▶ ENTRIES PROVIDED
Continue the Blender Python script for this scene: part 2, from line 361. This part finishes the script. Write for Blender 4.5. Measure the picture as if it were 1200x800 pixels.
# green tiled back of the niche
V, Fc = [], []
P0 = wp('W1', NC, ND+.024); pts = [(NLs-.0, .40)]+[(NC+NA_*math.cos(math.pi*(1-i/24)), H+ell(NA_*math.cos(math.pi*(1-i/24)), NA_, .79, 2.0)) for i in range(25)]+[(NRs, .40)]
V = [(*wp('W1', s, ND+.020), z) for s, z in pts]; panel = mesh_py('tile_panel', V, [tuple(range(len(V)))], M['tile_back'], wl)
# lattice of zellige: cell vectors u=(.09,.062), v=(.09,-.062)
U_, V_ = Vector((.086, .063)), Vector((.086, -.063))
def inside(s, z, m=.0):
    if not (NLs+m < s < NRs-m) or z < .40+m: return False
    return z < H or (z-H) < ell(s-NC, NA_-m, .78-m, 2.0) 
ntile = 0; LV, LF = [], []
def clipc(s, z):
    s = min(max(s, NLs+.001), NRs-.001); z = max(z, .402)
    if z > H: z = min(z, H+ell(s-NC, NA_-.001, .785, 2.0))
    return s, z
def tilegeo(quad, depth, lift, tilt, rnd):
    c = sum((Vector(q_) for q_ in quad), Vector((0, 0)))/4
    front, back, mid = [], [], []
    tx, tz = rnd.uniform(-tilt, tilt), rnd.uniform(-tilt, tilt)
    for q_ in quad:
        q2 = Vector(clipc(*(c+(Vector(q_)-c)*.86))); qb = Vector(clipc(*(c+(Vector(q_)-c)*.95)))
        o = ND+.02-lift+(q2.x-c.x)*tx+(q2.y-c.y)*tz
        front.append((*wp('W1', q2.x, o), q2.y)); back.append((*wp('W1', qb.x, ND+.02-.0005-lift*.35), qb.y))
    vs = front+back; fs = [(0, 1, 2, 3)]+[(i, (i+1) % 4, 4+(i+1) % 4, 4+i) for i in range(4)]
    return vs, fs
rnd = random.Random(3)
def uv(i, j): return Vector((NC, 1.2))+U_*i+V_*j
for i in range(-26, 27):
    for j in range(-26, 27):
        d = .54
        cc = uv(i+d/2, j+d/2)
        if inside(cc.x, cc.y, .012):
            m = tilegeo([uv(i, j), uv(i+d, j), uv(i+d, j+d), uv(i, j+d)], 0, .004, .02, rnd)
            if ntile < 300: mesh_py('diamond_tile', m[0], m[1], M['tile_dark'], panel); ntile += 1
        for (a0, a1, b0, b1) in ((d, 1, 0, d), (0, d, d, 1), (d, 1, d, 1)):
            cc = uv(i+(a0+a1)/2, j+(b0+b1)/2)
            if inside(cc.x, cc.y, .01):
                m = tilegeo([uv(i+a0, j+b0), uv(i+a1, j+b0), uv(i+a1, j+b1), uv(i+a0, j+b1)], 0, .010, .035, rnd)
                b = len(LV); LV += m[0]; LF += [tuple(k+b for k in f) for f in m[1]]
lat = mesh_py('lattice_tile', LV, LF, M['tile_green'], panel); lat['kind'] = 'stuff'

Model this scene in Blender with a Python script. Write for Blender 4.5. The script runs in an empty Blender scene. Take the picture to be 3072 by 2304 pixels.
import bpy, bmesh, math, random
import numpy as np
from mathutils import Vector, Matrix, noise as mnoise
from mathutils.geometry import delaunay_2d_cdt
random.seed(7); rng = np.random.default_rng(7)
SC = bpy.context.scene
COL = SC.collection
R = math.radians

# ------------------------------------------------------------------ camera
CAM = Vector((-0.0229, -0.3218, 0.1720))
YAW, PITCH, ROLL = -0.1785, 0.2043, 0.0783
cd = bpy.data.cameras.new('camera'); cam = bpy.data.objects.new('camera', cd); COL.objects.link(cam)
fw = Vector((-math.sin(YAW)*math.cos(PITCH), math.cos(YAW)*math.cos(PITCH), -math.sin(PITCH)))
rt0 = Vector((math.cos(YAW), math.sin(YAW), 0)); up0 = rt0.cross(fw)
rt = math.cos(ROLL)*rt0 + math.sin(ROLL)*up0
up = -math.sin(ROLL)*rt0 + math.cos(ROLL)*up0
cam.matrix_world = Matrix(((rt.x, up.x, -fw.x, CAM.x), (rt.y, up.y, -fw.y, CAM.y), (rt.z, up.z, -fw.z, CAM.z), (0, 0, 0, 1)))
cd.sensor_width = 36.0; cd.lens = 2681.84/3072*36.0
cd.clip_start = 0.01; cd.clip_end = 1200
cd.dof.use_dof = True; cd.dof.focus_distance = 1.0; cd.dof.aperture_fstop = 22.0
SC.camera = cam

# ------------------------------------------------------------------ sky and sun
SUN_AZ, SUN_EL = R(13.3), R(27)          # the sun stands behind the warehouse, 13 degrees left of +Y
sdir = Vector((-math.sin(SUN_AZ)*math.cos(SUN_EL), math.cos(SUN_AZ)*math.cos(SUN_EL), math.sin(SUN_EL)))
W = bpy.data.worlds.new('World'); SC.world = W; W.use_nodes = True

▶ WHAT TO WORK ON
Repeat the records above exactly, from the first line to the last.

▶ RESPONSE
Continue the Blender Python script for this scene: part 2, from line 361. This part finishes the script. Write for Blender 4.5. Measure the picture as if it were 1200x800 pixels.
# green tiled back of the niche
V, Fc = [], []
P0 = wp('W1', NC, ND+.024); pts = [(NLs-.0, .40)]+[(NC+NA_*math.cos(math.pi*(1-i/24)), H+ell(NA_*math.cos(math.pi*(1-i/24)), NA_, .79, 2.0)) for i in range(25)]+[(NRs, .40)]
V = [(*wp('W1', s, ND+.020), z) for s, z in pts]; panel = mesh_py('tile_panel', V, [tuple(range(len(V)))], M['tile_back'], wl)
# lattice of zellige: cell vectors u=(.09,.062), v=(.09,-.062)
U_, V_ = Vector((.086, .063)), Vector((.086, -.063))
def inside(s, z, m=.0):
    if not (NLs+m < s < NRs-m) or z < .40+m: return False
    return z < H or (z-H) < ell(s-NC, NA_-m, .78-m, 2.0) 
ntile = 0; LV, LF = [], []
def clipc(s, z):
    s = min(max(s, NLs+.001), NRs-.001); z = max(z, .402)
    if z > H: z = min(z, H+ell(s-NC, NA_-.001, .785, 2.0))
    return s, z
def tilegeo(quad, depth, lift, tilt, rnd):
    c = sum((Vector(q_) for q_ in quad), Vector((0, 0)))/4
    front, back, mid = [], [], []
    tx, tz = rnd.uniform(-tilt, tilt), rnd.uniform(-tilt, tilt)
    for q_ in quad:
        q2 = Vector(clipc(*(c+(Vector(q_)-c)*.86))); qb = Vector(clipc(*(c+(Vector(q_)-c)*.95)))
        o = ND+.02-lift+(q2.x-c.x)*tx+(q2.y-c.y)*tz
        front.append((*wp('W1', q2.x, o), q2.y)); back.append((*wp('W1', qb.x, ND+.02-.0005-lift*.35), qb.y))
    vs = front+back; fs = [(0, 1, 2, 3)]+[(i, (i+1) % 4, 4+(i+1) % 4, 4+i) for i in range(4)]
    return vs, fs
rnd = random.Random(3)
def uv(i, j): return Vector((NC, 1.2))+U_*i+V_*j
for i in range(-26, 27):
    for j in range(-26, 27):
        d = .54
        cc = uv(i+d/2, j+d/2)
        if inside(cc.x, cc.y, .012):
            m = tilegeo([uv(i, j), uv(i+d, j), uv(i+d, j+d), uv(i, j+d)], 0, .004, .02, rnd)
            if ntile < 300: mesh_py('diamond_tile', m[0], m[1], M['tile_dark'], panel); ntile += 1
        for (a0, a1, b0, b1) in ((d, 1, 0, d), (0, d, d, 1), (d, 1, d, 1)):
            cc = uv(i+(a0+a1)/2, j+(b0+b1)/2)
            if inside(cc.x, cc.y, .01):
                m = tilegeo([uv(i+a0, j+b0), uv(i+a1, j+b0), uv(i+a1, j+b1), uv(i+a0, j+b1)], 0, .010, .035, rnd)
                b = len(LV); LV += m[0]; LF += [tuple(k+b for k in f) for f in m[1]]
lat = mesh_py('lattice_tile', LV, LF, M['tile_green'], panel); lat['kind'] = 'stuff'

Model this scene in Blender with a Python script. Write for Blender 4.5. The script runs in an empty Blender scene. Take the picture to be 3072 by 2304 pixels.
import bpy, bmesh, math, random
import numpy as np
from mathutils import Vector, Matrix, noise as mnoise
from mathutils.geometry import delaunay_2d_cdt
random.seed(7); rng = np.random.default_rng(7)
SC = bpy.context.scene
COL = SC.collection
R = math.radians

# ------------------------------------------------------------------ camera
CAM = Vector((-0.0229, -0.3218, 0.1720))
YAW, PITCH, ROLL = -0.1785, 0.2043, 0.0783
cd = bpy.data.cameras.new('camera'); cam = bpy.data.objects.new('camera', cd); COL.objects.link(cam)
fw = Vector((-math.sin(YAW)*math.cos(PITCH), math.cos(YAW)*math.cos(PITCH), -math.sin(PITCH)))
rt0 = Vector((math.cos(YAW), math.sin(YAW), 0)); up0 = rt0.cross(fw)
rt = math.cos(ROLL)*rt0 + math.sin(ROLL)*up0
up = -math.sin(ROLL)*rt0 + math.cos(ROLL)*up0
cam.matrix_world = Matrix(((rt.x, up.x, -fw.x, CAM.x), (rt.y, up.y, -fw.y, CAM.y), (rt.z, up.z, -fw.z, CAM.z), (0, 0, 0, 1)))
cd.sensor_width = 36.0; cd.lens = 2681.84/3072*36.0
cd.clip_start = 0.01; cd.clip_end = 1200
cd.dof.use_dof = True; cd.dof.focus_distance = 1.0; cd.dof.aperture_fstop = 22.0
SC.camera = cam

# ------------------------------------------------------------------ sky and sun
SUN_AZ, SUN_EL = R(13.3), R(27)          # the sun stands behind the warehouse, 13 degrees left of +Y
sdir = Vector((-math.sin(SUN_AZ)*math.cos(SUN_EL), math.cos(SUN_AZ)*math.cos(SUN_EL), math.sin(SUN_EL)))
W = bpy.data.worlds.new('World'); SC.world = W; W.use_nodes = True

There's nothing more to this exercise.